> [STATED PROBLEM] Repeat the listing in full, word for word.

> [SOURCE MATERIAL]
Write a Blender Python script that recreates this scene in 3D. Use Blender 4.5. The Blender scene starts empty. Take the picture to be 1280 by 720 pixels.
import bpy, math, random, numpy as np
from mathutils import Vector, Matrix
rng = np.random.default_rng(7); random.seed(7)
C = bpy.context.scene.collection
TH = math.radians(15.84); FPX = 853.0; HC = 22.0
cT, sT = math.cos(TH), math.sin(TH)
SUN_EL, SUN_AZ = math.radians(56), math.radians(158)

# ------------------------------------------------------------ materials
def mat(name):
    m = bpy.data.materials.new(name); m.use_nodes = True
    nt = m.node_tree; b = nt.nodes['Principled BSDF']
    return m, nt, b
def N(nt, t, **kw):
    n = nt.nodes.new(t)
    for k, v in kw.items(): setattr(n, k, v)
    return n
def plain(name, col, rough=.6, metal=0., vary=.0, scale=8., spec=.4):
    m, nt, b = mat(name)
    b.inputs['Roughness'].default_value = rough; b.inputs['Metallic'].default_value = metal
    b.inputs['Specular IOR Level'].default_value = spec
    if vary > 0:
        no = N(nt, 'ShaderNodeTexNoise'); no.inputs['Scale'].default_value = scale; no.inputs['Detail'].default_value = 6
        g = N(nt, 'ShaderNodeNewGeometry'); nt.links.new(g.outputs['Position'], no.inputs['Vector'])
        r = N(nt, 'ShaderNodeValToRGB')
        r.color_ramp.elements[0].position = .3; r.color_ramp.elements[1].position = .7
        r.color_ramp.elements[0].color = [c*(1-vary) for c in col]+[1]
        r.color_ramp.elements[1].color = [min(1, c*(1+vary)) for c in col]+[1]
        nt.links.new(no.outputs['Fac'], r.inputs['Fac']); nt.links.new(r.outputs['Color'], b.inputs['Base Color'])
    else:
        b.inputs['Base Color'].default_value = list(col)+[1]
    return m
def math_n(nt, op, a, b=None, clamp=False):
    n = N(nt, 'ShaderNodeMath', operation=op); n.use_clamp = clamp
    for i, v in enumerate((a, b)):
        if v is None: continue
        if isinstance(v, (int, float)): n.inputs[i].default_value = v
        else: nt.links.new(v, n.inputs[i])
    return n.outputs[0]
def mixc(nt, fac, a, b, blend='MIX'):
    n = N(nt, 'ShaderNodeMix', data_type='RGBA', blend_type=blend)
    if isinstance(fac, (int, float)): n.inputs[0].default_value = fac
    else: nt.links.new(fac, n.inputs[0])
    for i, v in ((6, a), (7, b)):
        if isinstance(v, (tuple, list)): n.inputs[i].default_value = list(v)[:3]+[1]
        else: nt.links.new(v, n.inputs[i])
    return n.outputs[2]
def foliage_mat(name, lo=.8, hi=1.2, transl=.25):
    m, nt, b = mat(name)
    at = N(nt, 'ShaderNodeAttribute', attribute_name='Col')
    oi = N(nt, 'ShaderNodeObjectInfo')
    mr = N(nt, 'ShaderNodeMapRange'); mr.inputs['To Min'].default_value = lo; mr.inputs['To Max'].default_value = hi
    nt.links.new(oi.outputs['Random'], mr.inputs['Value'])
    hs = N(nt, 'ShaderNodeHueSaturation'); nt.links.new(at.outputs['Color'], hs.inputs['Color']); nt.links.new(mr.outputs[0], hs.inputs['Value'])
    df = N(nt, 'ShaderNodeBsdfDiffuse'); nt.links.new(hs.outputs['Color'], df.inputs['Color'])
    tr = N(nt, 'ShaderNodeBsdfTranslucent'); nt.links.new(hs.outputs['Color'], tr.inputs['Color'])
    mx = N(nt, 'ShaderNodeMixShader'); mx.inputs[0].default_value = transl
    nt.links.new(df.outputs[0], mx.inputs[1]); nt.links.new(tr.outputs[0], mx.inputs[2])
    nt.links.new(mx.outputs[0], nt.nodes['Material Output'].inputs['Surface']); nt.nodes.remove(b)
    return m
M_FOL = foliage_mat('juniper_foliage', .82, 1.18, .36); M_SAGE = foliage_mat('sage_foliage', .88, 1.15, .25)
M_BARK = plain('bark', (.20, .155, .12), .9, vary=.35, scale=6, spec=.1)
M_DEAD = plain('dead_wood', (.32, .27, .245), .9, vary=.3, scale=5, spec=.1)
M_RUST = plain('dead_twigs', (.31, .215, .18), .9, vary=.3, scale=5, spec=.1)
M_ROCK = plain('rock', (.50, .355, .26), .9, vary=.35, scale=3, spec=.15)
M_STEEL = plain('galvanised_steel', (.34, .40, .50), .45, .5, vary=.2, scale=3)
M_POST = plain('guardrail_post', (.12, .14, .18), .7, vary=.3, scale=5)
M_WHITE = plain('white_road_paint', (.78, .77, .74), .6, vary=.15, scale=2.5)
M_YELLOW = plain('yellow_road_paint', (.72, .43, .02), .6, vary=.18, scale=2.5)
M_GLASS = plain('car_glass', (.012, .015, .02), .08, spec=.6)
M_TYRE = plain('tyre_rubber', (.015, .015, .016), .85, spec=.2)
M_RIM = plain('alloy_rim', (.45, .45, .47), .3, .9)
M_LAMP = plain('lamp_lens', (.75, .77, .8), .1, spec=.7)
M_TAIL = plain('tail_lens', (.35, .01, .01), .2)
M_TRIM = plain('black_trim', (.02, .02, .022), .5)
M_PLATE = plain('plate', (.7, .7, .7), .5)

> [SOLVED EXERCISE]
Write a Blender Python script that recreates this scene in 3D. Use Blender 4.5. The Blender scene starts empty. Take the picture to be 1280 by 720 pixels.
import bpy, math, random, numpy as np
from mathutils import Vector, Matrix
rng = np.random.default_rng(7); random.seed(7)
C = bpy.context.scene.collection
TH = math.radians(15.84); FPX = 853.0; HC = 22.0
cT, sT = math.cos(TH), math.sin(TH)
SUN_EL, SUN_AZ = math.radians(56), math.radians(158)

# ------------------------------------------------------------ materials
def mat(name):
    m = bpy.data.materials.new(name); m.use_nodes = True
    nt = m.node_tree; b = nt.nodes['Principled BSDF']
    return m, nt, b
def N(nt, t, **kw):
    n = nt.nodes.new(t)
    for k, v in kw.items(): setattr(n, k, v)
    return n
def plain(name, col, rough=.6, metal=0., vary=.0, scale=8., spec=.4):
    m, nt, b = mat(name)
    b.inputs['Roughness'].default_value = rough; b.inputs['Metallic'].default_value = metal
    b.inputs['Specular IOR Level'].default_value = spec
    if vary > 0:
        no = N(nt, 'ShaderNodeTexNoise'); no.inputs['Scale'].default_value = scale; no.inputs['Detail'].default_value = 6
        g = N(nt, 'ShaderNodeNewGeometry'); nt.links.new(g.outputs['Position'], no.inputs['Vector'])
        r = N(nt, 'ShaderNodeValToRGB')
        r.color_ramp.elements[0].position = .3; r.color_ramp.elements[1].position = .7
        r.color_ramp.elements[0].color = [c*(1-vary) for c in col]+[1]
        r.color_ramp.elements[1].color = [min(1, c*(1+vary)) for c in col]+[1]
        nt.links.new(no.outputs['Fac'], r.inputs['Fac']); nt.links.new(r.outputs['Color'], b.inputs['Base Color'])
    else:
        b.inputs['Base Color'].default_value = list(col)+[1]
    return m
def math_n(nt, op, a, b=None, clamp=False):
    n = N(nt, 'ShaderNodeMath', operation=op); n.use_clamp = clamp
    for i, v in enumerate((a, b)):
        if v is None: continue
        if isinstance(v, (int, float)): n.inputs[i].default_value = v
        else: nt.links.new(v, n.inputs[i])
    return n.outputs[0]
def mixc(nt, fac, a, b, blend='MIX'):
    n = N(nt, 'ShaderNodeMix', data_type='RGBA', blend_type=blend)
    if isinstance(fac, (int, float)): n.inputs[0].default_value = fac
    else: nt.links.new(fac, n.inputs[0])
    for i, v in ((6, a), (7, b)):
        if isinstance(v, (tuple, list)): n.inputs[i].default_value = list(v)[:3]+[1]
        else: nt.links.new(v, n.inputs[i])
    return n.outputs[2]
def foliage_mat(name, lo=.8, hi=1.2, transl=.25):
    m, nt, b = mat(name)
    at = N(nt, 'ShaderNodeAttribute', attribute_name='Col')
    oi = N(nt, 'ShaderNodeObjectInfo')
    mr = N(nt, 'ShaderNodeMapRange'); mr.inputs['To Min'].default_value = lo; mr.inputs['To Max'].default_value = hi
    nt.links.new(oi.outputs['Random'], mr.inputs['Value'])
    hs = N(nt, 'ShaderNodeHueSaturation'); nt.links.new(at.outputs['Color'], hs.inputs['Color']); nt.links.new(mr.outputs[0], hs.inputs['Value'])
    df = N(nt, 'ShaderNodeBsdfDiffuse'); nt.links.new(hs.outputs['Color'], df.inputs['Color'])
    tr = N(nt, 'ShaderNodeBsdfTranslucent'); nt.links.new(hs.outputs['Color'], tr.inputs['Color'])
    mx = N(nt, 'ShaderNodeMixShader'); mx.inputs[0].default_value = transl
    nt.links.new(df.outputs[0], mx.inputs[1]); nt.links.new(tr.outputs[0], mx.inputs[2])
    nt.links.new(mx.outputs[0], nt.nodes['Material Output'].inputs['Surface']); nt.nodes.remove(b)
    return m
M_FOL = foliage_mat('juniper_foliage', .82, 1.18, .36); M_SAGE = foliage_mat('sage_foliage', .88, 1.15, .25)
M_BARK = plain('bark', (.20, .155, .12), .9, vary=.35, scale=6, spec=.1)
M_DEAD = plain('dead_wood', (.32, .27, .245), .9, vary=.3, scale=5, spec=.1)
M_RUST = plain('dead_twigs', (.31, .215, .18), .9, vary=.3, scale=5, spec=.1)
M_ROCK = plain('rock', (.50, .355, .26), .9, vary=.35, scale=3, spec=.15)
M_STEEL = plain('galvanised_steel', (.34, .40, .50), .45, .5, vary=.2, scale=3)
M_POST = plain('guardrail_post', (.12, .14, .18), .7, vary=.3, scale=5)
M_WHITE = plain('white_road_paint', (.78, .77, .74), .6, vary=.15, scale=2.5)
M_YELLOW = plain('yellow_road_paint', (.72, .43, .02), .6, vary=.18, scale=2.5)
M_GLASS = plain('car_glass', (.012, .015, .02), .08, spec=.6)
M_TYRE = plain('tyre_rubber', (.015, .015, .016), .85, spec=.2)
M_RIM = plain('alloy_rim', (.45, .45, .47), .3, .9)
M_LAMP = plain('lamp_lens', (.75, .77, .8), .1, spec=.7)
M_TAIL = plain('tail_lens', (.35, .01, .01), .2)
M_TRIM = plain('black_trim', (.02, .02, .022), .5)
M_PLATE = plain('plate', (.7, .7, .7), .5)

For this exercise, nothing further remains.